The Skinners Falls Bridge, seen in a photo from the Pennsylvania Department of Transportation website, connects Wayne County, Pa. to Sullivan County, N.Y. PennDOT announced that it will tear down the historic bridge this week.
PennDOT District 4 project website
The Skinners Falls Bridge, seen in a photo from the Pennsylvania Department of Transportation website, connects Wayne County, Pa. to Sullivan County, N.Y. PennDOT announced that it will tear down the historic bridge.

A court order to protect the Skinners Falls Bridge was denied in federal court last night.
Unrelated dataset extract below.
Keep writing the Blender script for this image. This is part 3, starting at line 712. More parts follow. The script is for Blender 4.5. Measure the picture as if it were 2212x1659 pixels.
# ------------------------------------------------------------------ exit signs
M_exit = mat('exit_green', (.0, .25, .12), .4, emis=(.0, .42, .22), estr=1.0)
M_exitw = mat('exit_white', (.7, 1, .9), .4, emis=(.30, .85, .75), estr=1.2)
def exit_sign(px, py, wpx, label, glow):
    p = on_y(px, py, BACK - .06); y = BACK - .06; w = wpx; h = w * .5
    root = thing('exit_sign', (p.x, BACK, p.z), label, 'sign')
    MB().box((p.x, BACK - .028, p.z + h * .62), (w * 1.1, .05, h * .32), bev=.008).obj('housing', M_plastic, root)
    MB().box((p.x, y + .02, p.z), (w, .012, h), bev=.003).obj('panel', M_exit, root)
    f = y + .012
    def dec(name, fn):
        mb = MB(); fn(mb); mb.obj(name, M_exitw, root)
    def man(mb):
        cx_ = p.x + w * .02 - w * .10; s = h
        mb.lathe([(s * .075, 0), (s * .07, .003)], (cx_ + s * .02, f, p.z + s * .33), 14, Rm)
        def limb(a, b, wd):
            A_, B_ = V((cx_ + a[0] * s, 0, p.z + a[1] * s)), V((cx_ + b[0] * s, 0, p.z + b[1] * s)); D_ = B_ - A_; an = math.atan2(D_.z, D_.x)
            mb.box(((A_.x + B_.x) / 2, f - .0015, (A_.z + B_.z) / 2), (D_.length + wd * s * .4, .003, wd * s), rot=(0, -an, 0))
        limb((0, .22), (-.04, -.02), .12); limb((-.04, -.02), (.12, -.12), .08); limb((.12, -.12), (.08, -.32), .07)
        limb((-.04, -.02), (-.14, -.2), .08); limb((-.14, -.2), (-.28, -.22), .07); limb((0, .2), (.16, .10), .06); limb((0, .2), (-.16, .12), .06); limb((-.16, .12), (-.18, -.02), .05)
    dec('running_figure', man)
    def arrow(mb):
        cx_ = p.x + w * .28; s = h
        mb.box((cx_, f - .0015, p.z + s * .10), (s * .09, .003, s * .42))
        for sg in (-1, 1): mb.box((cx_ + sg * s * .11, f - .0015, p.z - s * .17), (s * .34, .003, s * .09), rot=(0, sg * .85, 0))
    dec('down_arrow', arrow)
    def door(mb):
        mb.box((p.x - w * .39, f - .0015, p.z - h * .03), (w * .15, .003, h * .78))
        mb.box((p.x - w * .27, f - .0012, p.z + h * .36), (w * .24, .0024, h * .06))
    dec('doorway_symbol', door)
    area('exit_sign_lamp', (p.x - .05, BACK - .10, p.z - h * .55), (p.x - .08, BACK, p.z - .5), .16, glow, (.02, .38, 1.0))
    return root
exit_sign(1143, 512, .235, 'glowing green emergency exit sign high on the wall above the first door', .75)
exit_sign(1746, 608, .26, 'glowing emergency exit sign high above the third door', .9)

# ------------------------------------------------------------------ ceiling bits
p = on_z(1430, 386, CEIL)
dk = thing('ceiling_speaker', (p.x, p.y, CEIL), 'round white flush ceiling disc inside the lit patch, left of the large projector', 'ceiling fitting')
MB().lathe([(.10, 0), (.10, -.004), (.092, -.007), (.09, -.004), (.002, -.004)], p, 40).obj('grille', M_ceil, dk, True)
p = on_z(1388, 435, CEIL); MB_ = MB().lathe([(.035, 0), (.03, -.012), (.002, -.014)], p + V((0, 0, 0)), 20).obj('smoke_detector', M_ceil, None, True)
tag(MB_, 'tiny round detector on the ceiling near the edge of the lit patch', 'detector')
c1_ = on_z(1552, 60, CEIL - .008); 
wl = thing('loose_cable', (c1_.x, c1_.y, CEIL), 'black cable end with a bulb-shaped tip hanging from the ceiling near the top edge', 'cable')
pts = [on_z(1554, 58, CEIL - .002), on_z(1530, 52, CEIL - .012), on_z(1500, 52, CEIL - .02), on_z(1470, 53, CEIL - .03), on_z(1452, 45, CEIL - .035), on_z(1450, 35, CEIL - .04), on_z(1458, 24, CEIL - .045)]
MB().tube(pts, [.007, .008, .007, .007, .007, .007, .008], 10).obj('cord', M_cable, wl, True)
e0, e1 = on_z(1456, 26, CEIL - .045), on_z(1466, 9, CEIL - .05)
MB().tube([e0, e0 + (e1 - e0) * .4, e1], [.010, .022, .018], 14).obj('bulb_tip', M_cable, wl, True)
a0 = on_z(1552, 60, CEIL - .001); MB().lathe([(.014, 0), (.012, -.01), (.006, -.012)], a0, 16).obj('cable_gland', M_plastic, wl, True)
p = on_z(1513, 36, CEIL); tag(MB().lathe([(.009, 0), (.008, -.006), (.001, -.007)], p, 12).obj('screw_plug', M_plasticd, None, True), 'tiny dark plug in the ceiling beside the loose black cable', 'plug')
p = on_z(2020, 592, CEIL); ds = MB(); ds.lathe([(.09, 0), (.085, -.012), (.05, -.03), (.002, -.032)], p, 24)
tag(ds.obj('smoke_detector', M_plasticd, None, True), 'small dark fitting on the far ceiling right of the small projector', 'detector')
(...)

United States District Court Judge Karoline Mehalchick ruled against advocates’ Temporary Restraining Order (TRO). It would have protected the historic Skinners Falls Bridge from demolition.

The Pennsylvania Department of Transportation (PennDOT) planned to begin demolition of the historic Baltimore truss bridge on Thursday, April 10. Advocates filed a preliminary injunction in the U.S. District Court for the Middle District of Pennsylvania on Tuesday, April 8 to protect the bridge.

The case went to federal court since Skinners Falls is an interstate bridge connecting Milanville, Pa., and Skinners Falls, New York, and its demolition is part of a project funded by the Federal Highway Administration (FHWA.)

Damascus Citizens for Sustainability, a nonprofit dedicated to protecting the Delaware River Watershed, and local activist Cynthia Nash are listed as plaintiffs. They filed the motion against the FHWA and Sean Duffy, Secretary of the U.S. Department of Transportation.

On Friday, Attorney Andrea Ferster argued on behalf of the plaintiffs that PennDOT did not do its due diligence in considering alternatives to demolition for the historically significant bridge. Skinners Falls is listed twice in the National Register of Historic Places. She did not call witnesses.

She argued PennDOT could use netting to protect residents from any falling debris from the bridge.

On Dec. 16, Gov. Josh Shapiro issued an emergency order for PennDOT to remove the bridge after officials received eyewitness accounts of pieces of the bridge falling into the water.

Mehalchick asked the defendant’s lawyer, Richard Euliss, an assistant attorney for the U.S. Middle District of Pennsylvania, if the case could set a precedent for PennDOT to demolish structures without considering alternatives if granted an emergency order by the governor.

Euliss responded he “trusts the system” and Skinners Falls will fall on its own, regardless of what PennDOT does. He called two witnesses from the FWHA who said the bridge is “melting” and poses a significant danger to human life.

Damascus Citizens for Sustainability plans to have a response to the case uploaded to their website later today, according to Cynthia Nash.